You might want to put on your seatbelt while reading this exceptional book. Not only because the author’s whirlwind globe trotting could give anyone a kink in the neck, or due to his candid, clipped writing style, but also because of the intensity of the cultural exchanges exposed in his experiences. Dean Cycon sweeps the reader away into a world of fragrantly exquisite cultures, indigenous realities, and unique travels, all tied together by one central theme—the real-life effects of the global coffee economy on coffee producers throughout the world.

As founder and owner of Dean’s Beans Organic Coffee Company, Cycon combines cultural sensitivity with business savvy to establish long-term fair-trade relationships with cooperatives owned and operated by indigenous and local farmers. His coffee journeys have brought him in close contact with groups as diverse as Mamos in Colombia and the Ashaninkas in Peru—interactions Cycon jumps into unhesitatingly. More importantly, he travels to link organic producers with the fair trade market, a critical link that has the potential to boost the income of small producers (and, consequently, their standard of living) by 200 percent.
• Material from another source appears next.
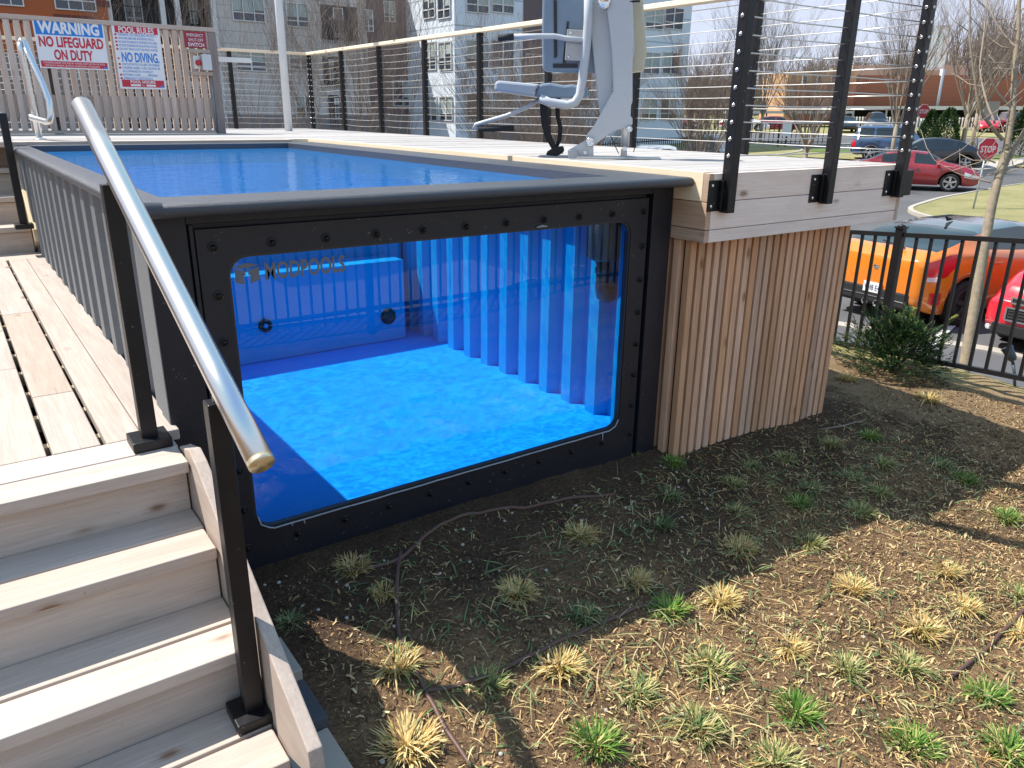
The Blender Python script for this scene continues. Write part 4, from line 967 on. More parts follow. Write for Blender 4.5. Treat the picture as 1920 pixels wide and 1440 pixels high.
# ------------------------------------------------------------------ ground floodlight by the fence
fp = at(1893, 690, 5.75); fl_ = thing('garden_floodlight', 'small dark bullet floodlight on a stake just behind the picket fence', 'floodlight', fp)
m = MB(); m.lathe(at(1898, 672, 5.75), (ROT @ V((-.35, .1, .8))), [(-.02, .02), (0, .032), (.05, .036), (.09, .043), (.092, .036)], 18); m.build('lamp_head', plain('slate_metal', (.06, .08, .10), .4, .3), fl_)
m = MB(); m.tube([at(1899, 678, 5.75), at(1902, 700, 5.75), at(1903, 735, 5.75)], .011, 8); m.build('stake', plain('slate_metal', (.06, .08, .1)), fl_)
# ------------------------------------------------------------------ bare trees
def tree(name, label, base, H, spread, trunk_h, n_main, seed, levels=3, r0=.07, mats=(BARK, TWIG), group='bare deciduous trees', cat='tree', kids=(5, 5), up=.9, thin=1.0, multi=False):
    q = random.Random(seed); t = thing(name, label, cat, base, 0, group); tr = MB(); cr = MB(); B = V((0, 0, 0))
    def branch(p, d, L, r, lev):
        n = 4 if lev < 2 else 3; pts = [p.copy()]; rad = [r]; dd = d.copy()
        for k in range(n):
            dd = (dd+V((q.uniform(-.13, .13), q.uniform(-.13, .13), q.uniform(-.02, .12)*up))).normalized(); p = p+dd*L/n; pts.append(p.copy()); rad.append(max(.0028*thin, r*(1-.72*(k+1)/n)))
        tg = tr if lev == 0 else cr
        tg.tube(pts, rad, 6 if lev == 0 else (4 if lev == 1 else 3), cap=False, sm=True)
        if lev < levels:
            for k in range(q.randint(*kids)+(1 if lev == 0 else 0)):
                f = q.uniform(.22, .98); i = min(n-1, int(f*n)); pp = pts[i].lerp(pts[i+1], f*n-i); ax = V((q.uniform(-1, 1), q.uniform(-1, 1), q.uniform(-.3, .3))).normalized()
                nd = (Matrix.Rotation(q.uniform(.28, .65), 3, ax) @ dd).normalized(); nd = (nd+V((0, 0, .25*up))).normalized()
                branch(pp, nd, L*q.uniform(.42, .66), max(.003*thin, rad[i]*.55), lev+1)
    if not multi: tr.tube([B+V((0, 0, -.3)), B+V((.01, 0, trunk_h*.5)), B+V((0, .01, trunk_h))], [r0*1.25, r0, r0*.9], 10)
    for k in range(n_main):
        a = 2*pi*k/n_main+q.uniform(-.3, .3); s = spread*q.uniform(.25, 1.1); d = V((cos(a)*s, sin(a)*s, 1)).normalized()
        st_ = B+V((cos(a)*.15*multi, sin(a)*.15*multi, -.1)) if multi else B+V((0, 0, trunk_h*q.uniform(.82, 1)))
        branch(st_, d, (H-trunk_h)*q.uniform(.62, .8), r0*q.uniform(.4, .6), 0)
    tr.build('trunk', mats[0], t, local=True, fixn=False); cr.build('crown', mats[1], t, local=True, fixn=False); return t
def low(u, v, d): p = at(u, v, d); return V((p.x, p.y, gz(p.x, p.y)))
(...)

Trained as a lawyer, Cycon’s approach is both respectful and no-holds-barred: indigenous cultures and traditions are honored and affirmed, while global realities of corruption and injustice (domestic and international) are revealed, often in unexpurgated terms.

Ten countries on three continents are visited in the nine chapters of Javatrekker. The journey begins in Ethiopia, where the first coffee beans were allegedly discovered by a goatherd named Kaldi centuries ago, and wanders across Africa, the Americas, and the islands of Southeast Asia. The book takes readers through the corrupt mazes of bureaucracy in Kenya; the frustrating plight of organic fair-trade producers in Peru; the “Heart of the World” in Colombia; elections in the backwater counties of Guatemala; the Death Train in Mexico and El Salvador; the harsh reality of land mines in Nicaragua; a sustainable organic-fertilizer program dependent on water buffalo in Sumatra, Indonesia; and the chaotic gala of a cultural show in Papua New Guinea. Without missing a beat, Cycon pulls the reader into the heart of the cultural and business exchanges, exposing layers of tradition and injustice that too often go overlooked in the commercial world of international coffee trade.

Javatrekker reorders general misconceptions regarding coffee production, calling attention to the ethnodiversity of coffee producers. As the book highlights, most coffee producers belong to indigenous groups or otherwise-marginalized segments of society and speak a wide array of local languages. Also, their preferred form of dress ranges from the loincloths of the tribal groups in Papua New Guinea and the red tunics of the Ashaninkas in Peru to the Westernized T-shirts of Kenya. Some of these cultures embrace coffee production and consumption as an innate part of their worldview and lifestyle, such as the Oromia in Ethiopia. Others, like the Maya in Guatemala, produce coffee simply because it is the most promising cash crop available to them, although coffee has little to do with their indigenous cultures. Coffee production, it is clear, is not a universal cut-and-dry experience: it is as diverse and varied as the peoples who cultivate the crop.

Cheri Kramer was a Cultural Survival intern in 2007.